_Given information_:
------------------------------------------------------------

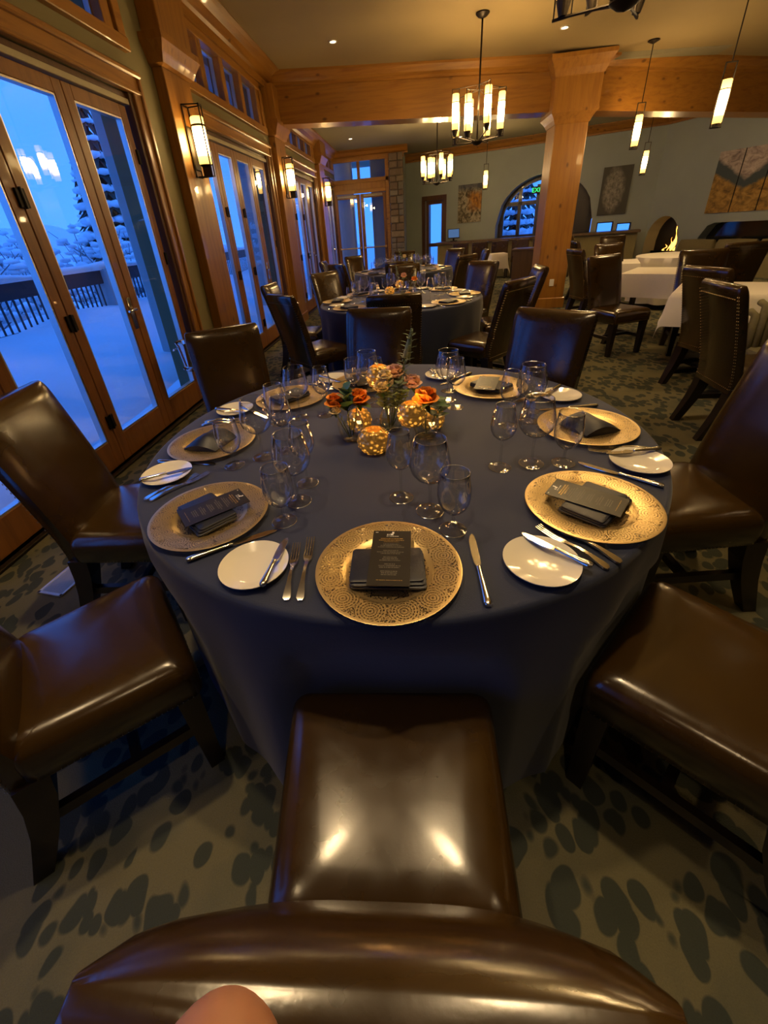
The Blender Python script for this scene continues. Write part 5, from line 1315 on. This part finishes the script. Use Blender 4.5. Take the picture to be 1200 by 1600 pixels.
# ------------------------------------------------------------------ the photographer's hand at the bottom edge
def at_px(px, py, d):
    v = fw + cr * ((px - 568.9) / FPX) - cu * ((py - 722.9) / FPX); return CAM + v * d
def chain(name, pts, rads, mt, parent=None):
    me = bpy.data.meshes.new(name); me.from_pydata([tuple(p) for p in pts], [(i, i + 1) for i in range(len(pts) - 1)], [])
    o = link(name, me, parent); return o
hand_edges = []; hv = []; hr = []
def hp(p, r): hv.append(Vector(p)); hr.append(r); return len(hv) - 1
def cp(r, u, d): return CAM + cr * r + cu * u + fw * d
hv = []; hr = []; he = []
def hp(p, r, prev=None):
    hv.append(p); hr.append(r)
    if prev is not None: he.append((prev, len(hv) - 1))
    return len(hv) - 1
wr = hp(cp(-.085, -.265, -.010), .024)
pm = hp(cp(-.070, -.215, .008), .025, wr)
k1 = hp(cp(-.052, -.168, .028), .0135, pm)                              # index finger, straight up into the frame
a = hp(cp(-.041, -.124, .050), .0132, k1); b = hp(cp(-.0255, -.0995, .061), .0122, a); tip_i = hp(cp(-.0160, -.0850, .065), .0108, b)
k2 = hp(cp(-.038, -.185, .036), .0135, pm); a = hp(cp(-.018, -.160, .060), .0098, k2); b = hp(cp(-.010, -.178, .074), .0090, a); hp(cp(-.016, -.196, .066), .0078, b)
k3 = hp(cp(-.028, -.205, .036), .0130, pm); a = hp(cp(-.004, -.188, .058), .0094, k3); b = hp(cp(.003, -.206, .070), .0086, a); hp(cp(-.004, -.222, .060), .0074, b)
k4 = hp(cp(-.024, -.226, .030), .0120, pm); a = hp(cp(-.002, -.218, .046), .0082, k4); b = hp(cp(.006, -.233, .054), .0076, a); hp(cp(-.001, -.246, .046), .0066, b)
t0 = hp(cp(-.088, -.212, .020), .0150, wr); a = hp(cp(-.094, -.180, .036), .0108, t0); hp(cp(-.086, -.155, .048), .0088, a)
base = hv[0].copy(); me = bpy.data.meshes.new('hand'); me.from_pydata([tuple(p - base) for p in hv], he, []); me.materials.append(MT['skin'])
hand = link('hand', me, None, base); tag(hand, "photographer's blurred fingertip poking in at the bottom edge over the chair back", 'hand')
md = hand.modifiers.new('Skin', 'SKIN'); md.use_smooth_shade = True
sv = me.skin_vertices[0].data
for i, r in enumerate(hr): sv[i].radius = (r, r); sv[i].use_root = (i == 0)
ms = hand.modifiers.new('Subdivision', 'SUBSURF'); ms.levels = 3; ms.render_levels = 3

------------------------------------------------------------

_What is expected_: Without including any picture, repeat the data exactly.

_Exercise output_:
The Blender Python script for this scene continues. Write part 5, from line 1315 on. This part finishes the script. Use Blender 4.5. Take the picture to be 1200 by 1600 pixels.
# ------------------------------------------------------------------ the photographer's hand at the bottom edge
def at_px(px, py, d):
    v = fw + cr * ((px - 568.9) / FPX) - cu * ((py - 722.9) / FPX); return CAM + v * d
def chain(name, pts, rads, mt, parent=None):
    me = bpy.data.meshes.new(name); me.from_pydata([tuple(p) for p in pts], [(i, i + 1) for i in range(len(pts) - 1)], [])
    o = link(name, me, parent); return o
hand_edges = []; hv = []; hr = []
def hp(p, r): hv.append(Vector(p)); hr.append(r); return len(hv) - 1
def cp(r, u, d): return CAM + cr * r + cu * u + fw * d
hv = []; hr = []; he = []
def hp(p, r, prev=None):
    hv.append(p); hr.append(r)
    if prev is not None: he.append((prev, len(hv) - 1))
    return len(hv) - 1
wr = hp(cp(-.085, -.265, -.010), .024)
pm = hp(cp(-.070, -.215, .008), .025, wr)
k1 = hp(cp(-.052, -.168, .028), .0135, pm)                              # index finger, straight up into the frame
a = hp(cp(-.041, -.124, .050), .0132, k1); b = hp(cp(-.0255, -.0995, .061), .0122, a); tip_i = hp(cp(-.0160, -.0850, .065), .0108, b)
k2 = hp(cp(-.038, -.185, .036), .0135, pm); a = hp(cp(-.018, -.160, .060), .0098, k2); b = hp(cp(-.010, -.178, .074), .0090, a); hp(cp(-.016, -.196, .066), .0078, b)
k3 = hp(cp(-.028, -.205, .036), .0130, pm); a = hp(cp(-.004, -.188, .058), .0094, k3); b = hp(cp(.003, -.206, .070), .0086, a); hp(cp(-.004, -.222, .060), .0074, b)
k4 = hp(cp(-.024, -.226, .030), .0120, pm); a = hp(cp(-.002, -.218, .046), .0082, k4); b = hp(cp(.006, -.233, .054), .0076, a); hp(cp(-.001, -.246, .046), .0066, b)
t0 = hp(cp(-.088, -.212, .020), .0150, wr); a = hp(cp(-.094, -.180, .036), .0108, t0); hp(cp(-.086, -.155, .048), .0088, a)
base = hv[0].copy(); me = bpy.data.meshes.new('hand'); me.from_pydata([tuple(p - base) for p in hv], he, []); me.materials.append(MT['skin'])
hand = link('hand', me, None, base); tag(hand, "photographer's blurred fingertip poking in at the bottom edge over the chair back", 'hand')
md = hand.modifiers.new('Skin', 'SKIN'); md.use_smooth_shade = True
sv = me.skin_vertices[0].data
for i, r in enumerate(hr): sv[i].radius = (r, r); sv[i].use_root = (i == 0)
ms = hand.modifiers.new('Subdivision', 'SUBSURF'); ms.levels = 3; ms.render_levels = 3